— Begin Data section —

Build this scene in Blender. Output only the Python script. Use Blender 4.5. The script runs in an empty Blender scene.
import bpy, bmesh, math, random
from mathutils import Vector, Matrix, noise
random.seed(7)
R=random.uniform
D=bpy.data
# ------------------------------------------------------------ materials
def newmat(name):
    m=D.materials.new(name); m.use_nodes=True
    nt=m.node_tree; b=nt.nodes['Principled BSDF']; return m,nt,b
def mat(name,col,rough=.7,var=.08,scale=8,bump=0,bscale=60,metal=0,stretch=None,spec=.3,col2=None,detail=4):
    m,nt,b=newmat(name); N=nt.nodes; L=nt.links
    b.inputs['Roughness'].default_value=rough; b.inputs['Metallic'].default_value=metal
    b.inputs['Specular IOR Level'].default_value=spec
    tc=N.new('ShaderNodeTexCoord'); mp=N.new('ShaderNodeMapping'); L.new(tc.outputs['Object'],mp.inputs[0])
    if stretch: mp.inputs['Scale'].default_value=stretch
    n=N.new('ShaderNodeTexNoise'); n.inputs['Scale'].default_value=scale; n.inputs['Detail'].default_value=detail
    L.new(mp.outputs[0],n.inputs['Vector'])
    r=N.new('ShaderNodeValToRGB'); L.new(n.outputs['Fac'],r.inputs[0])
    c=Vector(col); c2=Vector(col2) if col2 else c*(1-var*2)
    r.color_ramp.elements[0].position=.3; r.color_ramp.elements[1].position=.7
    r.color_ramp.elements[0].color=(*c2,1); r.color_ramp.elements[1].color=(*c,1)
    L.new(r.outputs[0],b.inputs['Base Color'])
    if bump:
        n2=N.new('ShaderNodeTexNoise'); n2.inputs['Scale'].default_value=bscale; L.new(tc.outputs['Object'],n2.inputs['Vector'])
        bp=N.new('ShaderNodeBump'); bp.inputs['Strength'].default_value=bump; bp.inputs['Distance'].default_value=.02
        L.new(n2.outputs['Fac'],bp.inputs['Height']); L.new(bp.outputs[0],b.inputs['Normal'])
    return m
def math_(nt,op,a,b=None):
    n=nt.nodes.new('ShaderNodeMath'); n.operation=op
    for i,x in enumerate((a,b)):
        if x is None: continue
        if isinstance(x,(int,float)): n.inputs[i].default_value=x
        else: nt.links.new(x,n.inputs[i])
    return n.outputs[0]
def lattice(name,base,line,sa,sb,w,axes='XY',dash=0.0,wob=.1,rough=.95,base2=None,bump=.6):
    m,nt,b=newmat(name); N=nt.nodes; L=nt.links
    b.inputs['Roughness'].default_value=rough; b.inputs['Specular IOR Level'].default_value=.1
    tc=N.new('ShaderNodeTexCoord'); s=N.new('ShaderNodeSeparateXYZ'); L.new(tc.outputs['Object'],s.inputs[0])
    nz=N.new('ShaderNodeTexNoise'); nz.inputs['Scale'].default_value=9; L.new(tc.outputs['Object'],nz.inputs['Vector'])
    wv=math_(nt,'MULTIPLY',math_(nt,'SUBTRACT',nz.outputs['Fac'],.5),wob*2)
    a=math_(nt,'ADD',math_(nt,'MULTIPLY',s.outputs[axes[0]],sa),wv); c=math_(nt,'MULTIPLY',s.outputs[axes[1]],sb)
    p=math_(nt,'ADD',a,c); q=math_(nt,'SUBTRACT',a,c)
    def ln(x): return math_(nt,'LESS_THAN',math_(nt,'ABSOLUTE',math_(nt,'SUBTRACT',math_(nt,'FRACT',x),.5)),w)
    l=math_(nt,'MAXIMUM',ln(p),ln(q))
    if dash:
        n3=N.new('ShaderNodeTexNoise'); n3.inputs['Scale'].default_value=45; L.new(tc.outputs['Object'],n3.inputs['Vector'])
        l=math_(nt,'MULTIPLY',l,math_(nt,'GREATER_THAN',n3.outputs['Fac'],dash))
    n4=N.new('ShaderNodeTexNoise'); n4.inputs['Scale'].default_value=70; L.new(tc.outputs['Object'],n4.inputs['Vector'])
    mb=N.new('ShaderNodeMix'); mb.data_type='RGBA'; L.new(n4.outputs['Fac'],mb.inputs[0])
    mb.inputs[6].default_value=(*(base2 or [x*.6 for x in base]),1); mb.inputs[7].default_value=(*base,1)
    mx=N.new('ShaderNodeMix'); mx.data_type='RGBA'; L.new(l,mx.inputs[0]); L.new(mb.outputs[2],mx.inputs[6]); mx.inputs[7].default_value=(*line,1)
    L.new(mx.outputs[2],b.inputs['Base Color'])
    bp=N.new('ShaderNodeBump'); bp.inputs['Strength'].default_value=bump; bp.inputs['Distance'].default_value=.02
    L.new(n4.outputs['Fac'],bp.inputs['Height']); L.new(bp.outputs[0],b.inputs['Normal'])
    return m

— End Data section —

▸ Direction
Please reproduce the entire listing, exactly as shown.

▸ Task answer
Build this scene in Blender. Output only the Python script. Use Blender 4.5. The script runs in an empty Blender scene.
import bpy, bmesh, math, random
from mathutils import Vector, Matrix, noise
random.seed(7)
R=random.uniform
D=bpy.data
# ------------------------------------------------------------ materials
def newmat(name):
    m=D.materials.new(name); m.use_nodes=True
    nt=m.node_tree; b=nt.nodes['Principled BSDF']; return m,nt,b
def mat(name,col,rough=.7,var=.08,scale=8,bump=0,bscale=60,metal=0,stretch=None,spec=.3,col2=None,detail=4):
    m,nt,b=newmat(name); N=nt.nodes; L=nt.links
    b.inputs['Roughness'].default_value=rough; b.inputs['Metallic'].default_value=metal
    b.inputs['Specular IOR Level'].default_value=spec
    tc=N.new('ShaderNodeTexCoord'); mp=N.new('ShaderNodeMapping'); L.new(tc.outputs['Object'],mp.inputs[0])
    if stretch: mp.inputs['Scale'].default_value=stretch
    n=N.new('ShaderNodeTexNoise'); n.inputs['Scale'].default_value=scale; n.inputs['Detail'].default_value=detail
    L.new(mp.outputs[0],n.inputs['Vector'])
    r=N.new('ShaderNodeValToRGB'); L.new(n.outputs['Fac'],r.inputs[0])
    c=Vector(col); c2=Vector(col2) if col2 else c*(1-var*2)
    r.color_ramp.elements[0].position=.3; r.color_ramp.elements[1].position=.7
    r.color_ramp.elements[0].color=(*c2,1); r.color_ramp.elements[1].color=(*c,1)
    L.new(r.outputs[0],b.inputs['Base Color'])
    if bump:
        n2=N.new('ShaderNodeTexNoise'); n2.inputs['Scale'].default_value=bscale; L.new(tc.outputs['Object'],n2.inputs['Vector'])
        bp=N.new('ShaderNodeBump'); bp.inputs['Strength'].default_value=bump; bp.inputs['Distance'].default_value=.02
        L.new(n2.outputs['Fac'],bp.inputs['Height']); L.new(bp.outputs[0],b.inputs['Normal'])
    return m
def math_(nt,op,a,b=None):
    n=nt.nodes.new('ShaderNodeMath'); n.operation=op
    for i,x in enumerate((a,b)):
        if x is None: continue
        if isinstance(x,(int,float)): n.inputs[i].default_value=x
        else: nt.links.new(x,n.inputs[i])
    return n.outputs[0]
def lattice(name,base,line,sa,sb,w,axes='XY',dash=0.0,wob=.1,rough=.95,base2=None,bump=.6):
    m,nt,b=newmat(name); N=nt.nodes; L=nt.links
    b.inputs['Roughness'].default_value=rough; b.inputs['Specular IOR Level'].default_value=.1
    tc=N.new('ShaderNodeTexCoord'); s=N.new('ShaderNodeSeparateXYZ'); L.new(tc.outputs['Object'],s.inputs[0])
    nz=N.new('ShaderNodeTexNoise'); nz.inputs['Scale'].default_value=9; L.new(tc.outputs['Object'],nz.inputs['Vector'])
    wv=math_(nt,'MULTIPLY',math_(nt,'SUBTRACT',nz.outputs['Fac'],.5),wob*2)
    a=math_(nt,'ADD',math_(nt,'MULTIPLY',s.outputs[axes[0]],sa),wv); c=math_(nt,'MULTIPLY',s.outputs[axes[1]],sb)
    p=math_(nt,'ADD',a,c); q=math_(nt,'SUBTRACT',a,c)
    def ln(x): return math_(nt,'LESS_THAN',math_(nt,'ABSOLUTE',math_(nt,'SUBTRACT',math_(nt,'FRACT',x),.5)),w)
    l=math_(nt,'MAXIMUM',ln(p),ln(q))
    if dash:
        n3=N.new('ShaderNodeTexNoise'); n3.inputs['Scale'].default_value=45; L.new(tc.outputs['Object'],n3.inputs['Vector'])
        l=math_(nt,'MULTIPLY',l,math_(nt,'GREATER_THAN',n3.outputs['Fac'],dash))
    n4=N.new('ShaderNodeTexNoise'); n4.inputs['Scale'].default_value=70; L.new(tc.outputs['Object'],n4.inputs['Vector'])
    mb=N.new('ShaderNodeMix'); mb.data_type='RGBA'; L.new(n4.outputs['Fac'],mb.inputs[0])
    mb.inputs[6].default_value=(*(base2 or [x*.6 for x in base]),1); mb.inputs[7].default_value=(*base,1)
    mx=N.new('ShaderNodeMix'); mx.data_type='RGBA'; L.new(l,mx.inputs[0]); L.new(mb.outputs[2],mx.inputs[6]); mx.inputs[7].default_value=(*line,1)
    L.new(mx.outputs[2],b.inputs['Base Color'])
    bp=N.new('ShaderNodeBump'); bp.inputs['Strength'].default_value=bump; bp.inputs['Distance'].default_value=.02
    L.new(n4.outputs['Fac'],bp.inputs['Height']); L.new(bp.outputs[0],b.inputs['Normal'])
    return m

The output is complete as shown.